**WHAT IS ASKED:** Pictures within the data are to be left out; everything else must be reproduced exactly.

**GIVEN INFORMATION:**
************

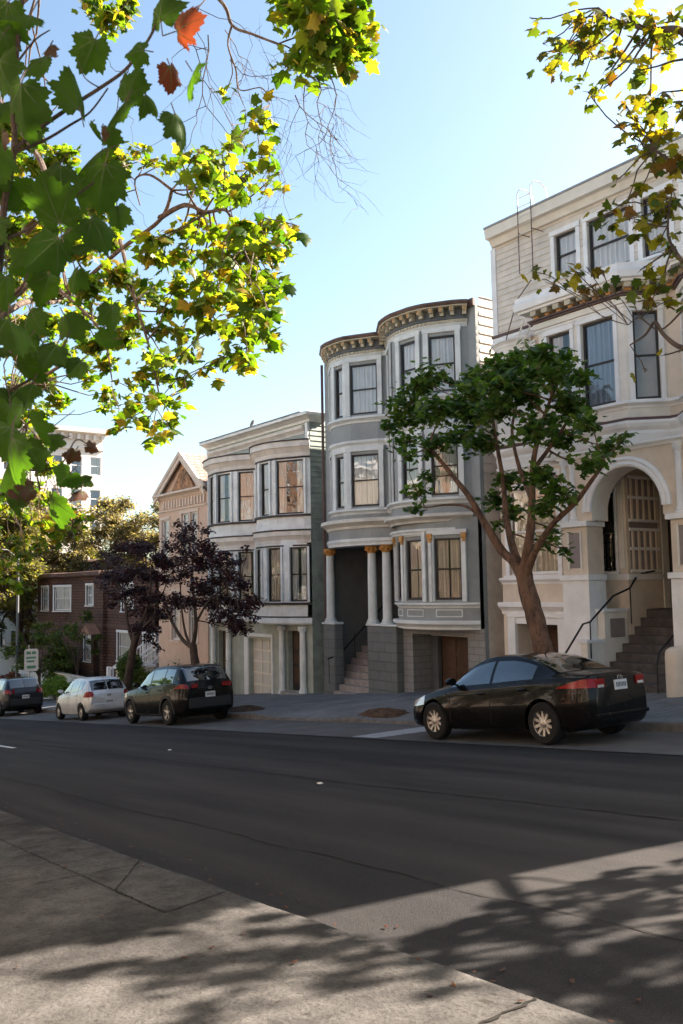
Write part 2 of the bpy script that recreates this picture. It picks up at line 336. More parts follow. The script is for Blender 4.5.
def arc(x0, x1, Yw, d, angs):
    c = (x1 - x0) / 2; R = (c * c + d * d) / (2 * d); cx = (x0 + x1) / 2; cy = Yw - d + R
    return [(cx + R * math.sin(math.radians(a)), cy - R * math.cos(math.radians(a))) for a in angs], math.degrees(math.asin(c / R))
def arcfull(x0, x1, Yw, d, wins, step=6):
    """plan curve of a bow; each window [a0,a1] in degrees becomes one flat facet"""
    c = (x1 - x0) / 2; R = (c * c + d * d) / (2 * d); am = math.degrees(math.asin(c / R))
    if d > c: am = 180 - am
    an = [-am]; ws = sorted(wins)
    stops = []
    cur = -am
    for a, b in ws + [(am, am)]:
        k = max(1, int(round((a - cur) / step)))
        for i in range(1, k + 1): an.append(cur + (a - cur) * i / k)
        if b > a: an.append(b)
        cur = b
    P, _ = arc(x0, x1, Yw, d, an)
    idx = {}
    for a, b in ws:
        for i in range(len(an) - 1):
            if abs(an[i] - a) < 1e-6 and abs(an[i + 1] - b) < 1e-6: idx[(a, b)] = i
    return P, idx
def seglen(path):
    S = [0.0]
    for i in range(len(path) - 1): S.append(S[-1] + math.dist(path[i], path[i + 1]))
    return S
def ptat(path, S, s):
    for i in range(len(path) - 1):
        if s <= S[i + 1] + 1e-9:
            L = S[i + 1] - S[i]; t = (s - S[i]) / L if L > 0 else 0
            a, b = path[i], path[i + 1]
            return (a[0] + (b[0] - a[0]) * t, a[1] + (b[1] - a[1]) * t)
    return path[-1]
def unit(a, b):
    L = math.dist(a, b) or 1e-9; u = ((b[0] - a[0]) / L, (b[1] - a[1]) / L)
    return u, (u[1], -u[0])
def wall(mb, path, z0, z1, m, ops=(), clap=0.0, rev=0.16, revm=None):
    """vertical wall along a plan path (outside is on the right hand side); ops = (s0,s1,za,zb) holes with reveals"""
    S = seglen(path); T = S[-1]
    ss = sorted(set([round(x, 5) for x in S] + [round(x, 5) for o in ops for x in o[:2]]))
    ss = [x for x in ss if -1e-6 <= x <= T + 1e-6]
    zs = sorted(set([round(z0, 5), round(z1, 5)] + [round(z, 5) for o in ops for z in o[2:4] if z0 < z < z1]))
    for i in range(len(ss) - 1):
        a, b = ss[i], ss[i + 1]
        if b - a < 1e-4: continue
        pa, pb = ptat(path, S, a), ptat(path, S, b - 1e-7); u, n = unit(pa, pb)
        for j in range(len(zs) - 1):
            c, d = zs[j], zs[j + 1]; mid = ((a + b) / 2, (c + d) / 2)
            if any(o[0] - 1e-6 < mid[0] < o[1] + 1e-6 and o[2] < mid[1] < o[3] for o in ops): continue
            if not clap:
                mb.poly([(pa[0], pa[1], c), (pb[0], pb[1], c), (pb[0], pb[1], d), (pa[0], pa[1], d)], m)
            else:
                k0 = math.floor(c / clap)
                while k0 * clap < d - 1e-4:
                    lo, hi = max(c, k0 * clap), min(d, (k0 + 1) * clap)
                    fo = 0.022 * (1 - (lo - k0 * clap) / clap); ft = 0.022 * (1 - (hi - k0 * clap) / clap)
                    q = lambda p, o, z: (p[0] + n[0] * o, p[1] + n[1] * o, z)
                    mb.poly([q(pa, fo, lo), q(pb, fo, lo), q(pb, ft, hi), q(pa, ft, hi)], m)
                    mb.poly([q(pa, 0, lo), q(pb, 0, lo), q(pb, fo, lo), q(pa, fo, lo)], m)
                    k0 += 1
    for o in ops:
        pa, pb = ptat(path, S, o[0]), ptat(path, S, o[1] - 1e-7); u, n = unit(pa, pb); r = rev if len(o) < 5 else o[4]
        A = [(pa[0], pa[1], o[2]), (pb[0], pb[1], o[2]), (pb[0], pb[1], o[3]), (pa[0], pa[1], o[3])]
        B = [(p[0] - n[0] * r, p[1] - n[1] * r, p[2]) for p in A]
        for k in range(4): mb.poly([A[k], A[(k + 1) % 4], B[(k + 1) % 4], B[k]], revm or m)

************

**RESPONSE:**
Write part 2 of the bpy script that recreates this picture. It picks up at line 336. More parts follow. The script is for Blender 4.5.
def arc(x0, x1, Yw, d, angs):
    c = (x1 - x0) / 2; R = (c * c + d * d) / (2 * d); cx = (x0 + x1) / 2; cy = Yw - d + R
    return [(cx + R * math.sin(math.radians(a)), cy - R * math.cos(math.radians(a))) for a in angs], math.degrees(math.asin(c / R))
def arcfull(x0, x1, Yw, d, wins, step=6):
    """plan curve of a bow; each window [a0,a1] in degrees becomes one flat facet"""
    c = (x1 - x0) / 2; R = (c * c + d * d) / (2 * d); am = math.degrees(math.asin(c / R))
    if d > c: am = 180 - am
    an = [-am]; ws = sorted(wins)
    stops = []
    cur = -am
    for a, b in ws + [(am, am)]:
        k = max(1, int(round((a - cur) / step)))
        for i in range(1, k + 1): an.append(cur + (a - cur) * i / k)
        if b > a: an.append(b)
        cur = b
    P, _ = arc(x0, x1, Yw, d, an)
    idx = {}
    for a, b in ws:
        for i in range(len(an) - 1):
            if abs(an[i] - a) < 1e-6 and abs(an[i + 1] - b) < 1e-6: idx[(a, b)] = i
    return P, idx
def seglen(path):
    S = [0.0]
    for i in range(len(path) - 1): S.append(S[-1] + math.dist(path[i], path[i + 1]))
    return S
def ptat(path, S, s):
    for i in range(len(path) - 1):
        if s <= S[i + 1] + 1e-9:
            L = S[i + 1] - S[i]; t = (s - S[i]) / L if L > 0 else 0
            a, b = path[i], path[i + 1]
            return (a[0] + (b[0] - a[0]) * t, a[1] + (b[1] - a[1]) * t)
    return path[-1]
def unit(a, b):
    L = math.dist(a, b) or 1e-9; u = ((b[0] - a[0]) / L, (b[1] - a[1]) / L)
    return u, (u[1], -u[0])
def wall(mb, path, z0, z1, m, ops=(), clap=0.0, rev=0.16, revm=None):
    """vertical wall along a plan path (outside is on the right hand side); ops = (s0,s1,za,zb) holes with reveals"""
    S = seglen(path); T = S[-1]
    ss = sorted(set([round(x, 5) for x in S] + [round(x, 5) for o in ops for x in o[:2]]))
    ss = [x for x in ss if -1e-6 <= x <= T + 1e-6]
    zs = sorted(set([round(z0, 5), round(z1, 5)] + [round(z, 5) for o in ops for z in o[2:4] if z0 < z < z1]))
    for i in range(len(ss) - 1):
        a, b = ss[i], ss[i + 1]
        if b - a < 1e-4: continue
        pa, pb = ptat(path, S, a), ptat(path, S, b - 1e-7); u, n = unit(pa, pb)
        for j in range(len(zs) - 1):
            c, d = zs[j], zs[j + 1]; mid = ((a + b) / 2, (c + d) / 2)
            if any(o[0] - 1e-6 < mid[0] < o[1] + 1e-6 and o[2] < mid[1] < o[3] for o in ops): continue
            if not clap:
                mb.poly([(pa[0], pa[1], c), (pb[0], pb[1], c), (pb[0], pb[1], d), (pa[0], pa[1], d)], m)
            else:
                k0 = math.floor(c / clap)
                while k0 * clap < d - 1e-4:
                    lo, hi = max(c, k0 * clap), min(d, (k0 + 1) * clap)
                    fo = 0.022 * (1 - (lo - k0 * clap) / clap); ft = 0.022 * (1 - (hi - k0 * clap) / clap)
                    q = lambda p, o, z: (p[0] + n[0] * o, p[1] + n[1] * o, z)
                    mb.poly([q(pa, fo, lo), q(pb, fo, lo), q(pb, ft, hi), q(pa, ft, hi)], m)
                    mb.poly([q(pa, 0, lo), q(pb, 0, lo), q(pb, fo, lo), q(pa, fo, lo)], m)
                    k0 += 1
    for o in ops:
        pa, pb = ptat(path, S, o[0]), ptat(path, S, o[1] - 1e-7); u, n = unit(pa, pb); r = rev if len(o) < 5 else o[4]
        A = [(pa[0], pa[1], o[2]), (pb[0], pb[1], o[2]), (pb[0], pb[1], o[3]), (pa[0], pa[1], o[3])]
        B = [(p[0] - n[0] * r, p[1] - n[1] * r, p[2]) for p in A]
        for k in range(4): mb.poly([A[k], A[(k + 1) % 4], B[(k + 1) % 4], B[k]], revm or m)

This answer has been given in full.